The 16th annual conference of African prosecutors held in Mombasa late last month saw highest ranking prosecutorial officials from 42 countries participate. The conference was opened by President William Ruto.

Haji says his office has processed and signed numerous cooperation deals with the foreign prosecutors to enhance tackling of transnational crimes. This includes money laundering, terrorism, and drug and human trafficking among others.

The latest to sign such a deal is Morocco’s Attorney General and President of Public Prosecutions Moulay El Hassan Daki. It was signed on Tuesday. 

Haji said his office has sealed similar cooperation pacts with countries like Uganda, Somalia among others and was at high-level talks to ink one with Tanzania.

“Tanzania is next and these are the fruits of the conference we had in Mombasa.
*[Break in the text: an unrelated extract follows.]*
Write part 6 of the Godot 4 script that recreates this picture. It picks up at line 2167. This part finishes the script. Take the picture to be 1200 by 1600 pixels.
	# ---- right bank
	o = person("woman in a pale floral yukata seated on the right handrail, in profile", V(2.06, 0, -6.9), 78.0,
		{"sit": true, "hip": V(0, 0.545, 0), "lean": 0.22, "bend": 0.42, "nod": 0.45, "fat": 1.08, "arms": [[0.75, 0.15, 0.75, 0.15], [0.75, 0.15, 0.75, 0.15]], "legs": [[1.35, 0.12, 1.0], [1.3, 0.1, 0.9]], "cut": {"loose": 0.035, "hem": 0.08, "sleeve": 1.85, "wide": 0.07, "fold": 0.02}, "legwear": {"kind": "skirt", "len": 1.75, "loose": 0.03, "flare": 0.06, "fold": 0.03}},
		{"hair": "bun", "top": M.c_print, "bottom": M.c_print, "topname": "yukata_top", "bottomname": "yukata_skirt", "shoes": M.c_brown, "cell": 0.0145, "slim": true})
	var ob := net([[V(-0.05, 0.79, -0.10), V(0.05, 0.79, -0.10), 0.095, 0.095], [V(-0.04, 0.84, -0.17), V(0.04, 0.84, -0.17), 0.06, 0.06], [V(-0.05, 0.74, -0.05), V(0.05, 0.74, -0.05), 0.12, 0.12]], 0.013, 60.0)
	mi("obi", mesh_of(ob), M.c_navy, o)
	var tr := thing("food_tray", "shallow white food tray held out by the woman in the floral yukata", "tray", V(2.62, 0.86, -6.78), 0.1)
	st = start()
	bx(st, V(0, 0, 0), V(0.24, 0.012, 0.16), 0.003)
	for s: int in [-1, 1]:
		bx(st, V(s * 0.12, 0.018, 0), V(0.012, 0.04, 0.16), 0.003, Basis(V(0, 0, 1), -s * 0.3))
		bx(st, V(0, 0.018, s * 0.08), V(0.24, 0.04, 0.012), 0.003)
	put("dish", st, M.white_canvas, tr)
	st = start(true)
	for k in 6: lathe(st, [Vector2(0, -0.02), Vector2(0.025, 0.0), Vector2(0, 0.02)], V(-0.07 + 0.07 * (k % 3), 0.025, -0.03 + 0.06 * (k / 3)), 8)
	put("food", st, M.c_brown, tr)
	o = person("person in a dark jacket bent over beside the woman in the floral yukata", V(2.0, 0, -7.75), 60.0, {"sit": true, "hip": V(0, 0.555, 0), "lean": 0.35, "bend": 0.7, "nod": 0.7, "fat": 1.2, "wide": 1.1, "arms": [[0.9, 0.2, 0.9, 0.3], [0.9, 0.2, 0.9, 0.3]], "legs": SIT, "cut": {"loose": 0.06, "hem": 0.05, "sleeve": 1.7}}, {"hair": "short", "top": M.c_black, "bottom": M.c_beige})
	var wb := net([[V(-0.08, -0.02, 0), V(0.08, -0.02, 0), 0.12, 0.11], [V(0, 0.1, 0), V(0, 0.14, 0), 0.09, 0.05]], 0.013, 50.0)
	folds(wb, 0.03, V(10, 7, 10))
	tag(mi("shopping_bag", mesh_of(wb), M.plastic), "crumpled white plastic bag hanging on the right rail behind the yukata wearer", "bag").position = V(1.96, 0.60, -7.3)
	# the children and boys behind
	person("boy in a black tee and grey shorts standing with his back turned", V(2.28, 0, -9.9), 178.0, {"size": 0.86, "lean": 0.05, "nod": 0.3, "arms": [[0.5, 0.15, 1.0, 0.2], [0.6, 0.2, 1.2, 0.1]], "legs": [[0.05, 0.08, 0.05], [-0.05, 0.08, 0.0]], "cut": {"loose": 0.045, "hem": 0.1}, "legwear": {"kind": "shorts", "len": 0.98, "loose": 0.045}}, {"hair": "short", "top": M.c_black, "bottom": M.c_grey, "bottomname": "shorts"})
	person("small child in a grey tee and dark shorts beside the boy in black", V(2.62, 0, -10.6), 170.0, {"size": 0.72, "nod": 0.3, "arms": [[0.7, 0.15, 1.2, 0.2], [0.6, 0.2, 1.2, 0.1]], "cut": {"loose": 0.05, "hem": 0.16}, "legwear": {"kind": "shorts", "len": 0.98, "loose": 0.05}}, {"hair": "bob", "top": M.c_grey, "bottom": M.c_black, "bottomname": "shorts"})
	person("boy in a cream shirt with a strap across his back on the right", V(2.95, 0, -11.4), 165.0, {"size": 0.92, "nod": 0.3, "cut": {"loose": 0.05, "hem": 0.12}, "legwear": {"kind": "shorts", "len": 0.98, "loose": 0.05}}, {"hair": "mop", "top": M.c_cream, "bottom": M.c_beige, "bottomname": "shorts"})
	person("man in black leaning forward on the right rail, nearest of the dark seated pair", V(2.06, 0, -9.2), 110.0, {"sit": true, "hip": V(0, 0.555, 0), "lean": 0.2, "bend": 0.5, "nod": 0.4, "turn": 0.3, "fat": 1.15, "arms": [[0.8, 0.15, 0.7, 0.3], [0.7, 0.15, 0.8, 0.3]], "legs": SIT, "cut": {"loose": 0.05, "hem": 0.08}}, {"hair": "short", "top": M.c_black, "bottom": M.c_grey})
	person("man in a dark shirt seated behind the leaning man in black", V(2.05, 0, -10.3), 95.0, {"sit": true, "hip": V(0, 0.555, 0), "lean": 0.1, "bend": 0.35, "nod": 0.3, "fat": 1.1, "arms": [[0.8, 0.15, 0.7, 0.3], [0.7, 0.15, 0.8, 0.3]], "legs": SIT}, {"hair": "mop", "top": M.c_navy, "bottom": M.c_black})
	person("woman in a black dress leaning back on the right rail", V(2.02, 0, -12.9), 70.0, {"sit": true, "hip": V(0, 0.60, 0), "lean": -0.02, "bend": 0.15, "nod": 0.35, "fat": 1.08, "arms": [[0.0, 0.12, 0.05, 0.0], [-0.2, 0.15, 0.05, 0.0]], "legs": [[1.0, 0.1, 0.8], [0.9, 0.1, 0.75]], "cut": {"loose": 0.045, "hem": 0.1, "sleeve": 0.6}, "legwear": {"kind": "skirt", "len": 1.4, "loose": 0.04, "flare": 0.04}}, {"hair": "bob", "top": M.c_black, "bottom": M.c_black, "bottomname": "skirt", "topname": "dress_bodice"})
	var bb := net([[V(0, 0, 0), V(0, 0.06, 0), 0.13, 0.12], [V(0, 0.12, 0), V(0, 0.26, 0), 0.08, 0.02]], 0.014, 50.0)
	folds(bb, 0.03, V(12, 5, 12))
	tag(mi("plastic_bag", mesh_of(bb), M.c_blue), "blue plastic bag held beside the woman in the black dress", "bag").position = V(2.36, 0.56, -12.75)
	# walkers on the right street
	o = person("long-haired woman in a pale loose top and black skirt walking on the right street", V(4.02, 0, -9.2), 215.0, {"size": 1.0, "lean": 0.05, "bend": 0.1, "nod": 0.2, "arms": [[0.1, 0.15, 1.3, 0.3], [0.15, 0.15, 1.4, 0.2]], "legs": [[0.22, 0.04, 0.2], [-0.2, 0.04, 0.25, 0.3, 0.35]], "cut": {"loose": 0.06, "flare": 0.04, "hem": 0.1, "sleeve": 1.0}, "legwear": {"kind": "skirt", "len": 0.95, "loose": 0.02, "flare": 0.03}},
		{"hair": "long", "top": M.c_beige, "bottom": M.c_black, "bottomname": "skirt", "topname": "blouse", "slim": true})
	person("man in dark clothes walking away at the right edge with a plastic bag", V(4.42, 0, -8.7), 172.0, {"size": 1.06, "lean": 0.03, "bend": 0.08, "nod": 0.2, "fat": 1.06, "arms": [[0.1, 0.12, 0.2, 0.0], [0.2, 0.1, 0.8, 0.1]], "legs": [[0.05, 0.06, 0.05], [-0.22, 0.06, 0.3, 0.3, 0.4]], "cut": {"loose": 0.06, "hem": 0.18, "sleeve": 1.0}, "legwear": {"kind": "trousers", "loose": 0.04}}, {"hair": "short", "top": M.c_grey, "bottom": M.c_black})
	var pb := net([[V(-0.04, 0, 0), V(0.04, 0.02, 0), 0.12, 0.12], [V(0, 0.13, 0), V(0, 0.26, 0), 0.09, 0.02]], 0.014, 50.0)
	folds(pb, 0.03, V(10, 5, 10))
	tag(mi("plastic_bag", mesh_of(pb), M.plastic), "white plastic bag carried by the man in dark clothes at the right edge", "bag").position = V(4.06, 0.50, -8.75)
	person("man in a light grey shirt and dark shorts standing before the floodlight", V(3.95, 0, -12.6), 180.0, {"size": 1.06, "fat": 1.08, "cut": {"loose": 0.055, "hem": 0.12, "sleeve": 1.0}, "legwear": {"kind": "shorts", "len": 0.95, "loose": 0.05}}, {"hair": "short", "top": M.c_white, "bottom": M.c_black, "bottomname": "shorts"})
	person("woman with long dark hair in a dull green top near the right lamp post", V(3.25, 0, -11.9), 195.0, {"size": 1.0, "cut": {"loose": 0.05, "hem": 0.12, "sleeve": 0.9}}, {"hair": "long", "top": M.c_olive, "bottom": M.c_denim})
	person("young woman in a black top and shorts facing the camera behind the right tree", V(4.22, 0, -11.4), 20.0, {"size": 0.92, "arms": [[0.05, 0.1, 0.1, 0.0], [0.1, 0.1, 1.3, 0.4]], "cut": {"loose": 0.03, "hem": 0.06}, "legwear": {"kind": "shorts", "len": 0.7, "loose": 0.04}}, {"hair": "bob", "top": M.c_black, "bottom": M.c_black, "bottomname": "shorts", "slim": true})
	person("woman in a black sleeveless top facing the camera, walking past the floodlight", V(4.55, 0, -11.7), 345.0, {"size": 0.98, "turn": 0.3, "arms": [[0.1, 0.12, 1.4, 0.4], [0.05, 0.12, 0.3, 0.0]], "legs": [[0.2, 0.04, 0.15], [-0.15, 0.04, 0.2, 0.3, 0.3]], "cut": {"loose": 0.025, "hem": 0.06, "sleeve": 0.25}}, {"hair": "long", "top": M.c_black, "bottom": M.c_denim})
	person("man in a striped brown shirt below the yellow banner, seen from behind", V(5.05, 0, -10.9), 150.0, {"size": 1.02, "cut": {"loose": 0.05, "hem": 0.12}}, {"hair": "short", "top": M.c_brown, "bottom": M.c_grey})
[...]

Our aim is to develop African solution to unique African problems with regards to enforcement of law and reigning in transnational crimes,” he said.

In the deal with Morocco, the two offices agreed to share information regarding the complex crimes and make extraditing suspects easy.

Morocco, being a francophone country, operates on civil law while anglophones like Kenya operates on common law.

Haji said the deal envisions simplifying the diverse legal paradigms to enable tackling of the complex crimes, denying the criminals the safety of the technicalities that gives them cover to sustain their vices.

The MoU will strengthen networking and cooperation in combatting trans- national organised crimes such as cyber crimes, corruption, money laundering, trafficking in drugs and persons, terrorism, and violent extremism,” a brief from Haji’s office about the Morocco’s deal read in part.

The cooperation will also enable training arrangements for the prosecutors from Kenya and sharing of experience to firm up technical competence in handling the cases.

The parties shall cooperate on a number of areas ranging from the exchange of official working visits at all levels to maintain and strengthen mutual understanding, the strengthening of cooperation in prosecutors’ training, to the organisation of conferences, thematic seminars related to the professional skills of the parties.

According to UN’s crime and drug arm UNODC, the East African region has a mix of factors that make it vulnerable to trafficking of persons, drugs, firearms and money laundering.

It says that the “the region encompasses both developing and fragile states, some of them struck by severe poverty, creating a combination that has been providing fertile ground for criminal networks to exploit the different contexts.”

“The criminal activities of these networks include trafficking in persons, drugs, firearms, and natural resources, and profit and launder the proceeds of such crimes throughout the region,” the body says.

As a result of this, it says, “Eastern Africa is increasingly becoming a hub for new trafficking routes, and with criminal groups and illicit traffickers collaborating and operating across borders via advanced technologies and digital means, organised crime is rapidly becoming a complex challenge to counter.”

The body says that the “transnational organised crime is posing a significant threat to human security both in and beyond the region” but that “many countries are ill-equipped to tackle the complexities of cross-border crime, as well as provide necessary care for migrants and victims of trafficking.”

Cooperation between law enforcement organs of the various countries become vital, it says.

The DPP says this fact makes the transnational cooperation in combating crime indispensable.

Haji says he is keen to develop a framework of using technology to track and neuter perpetrators of organised transnational crime.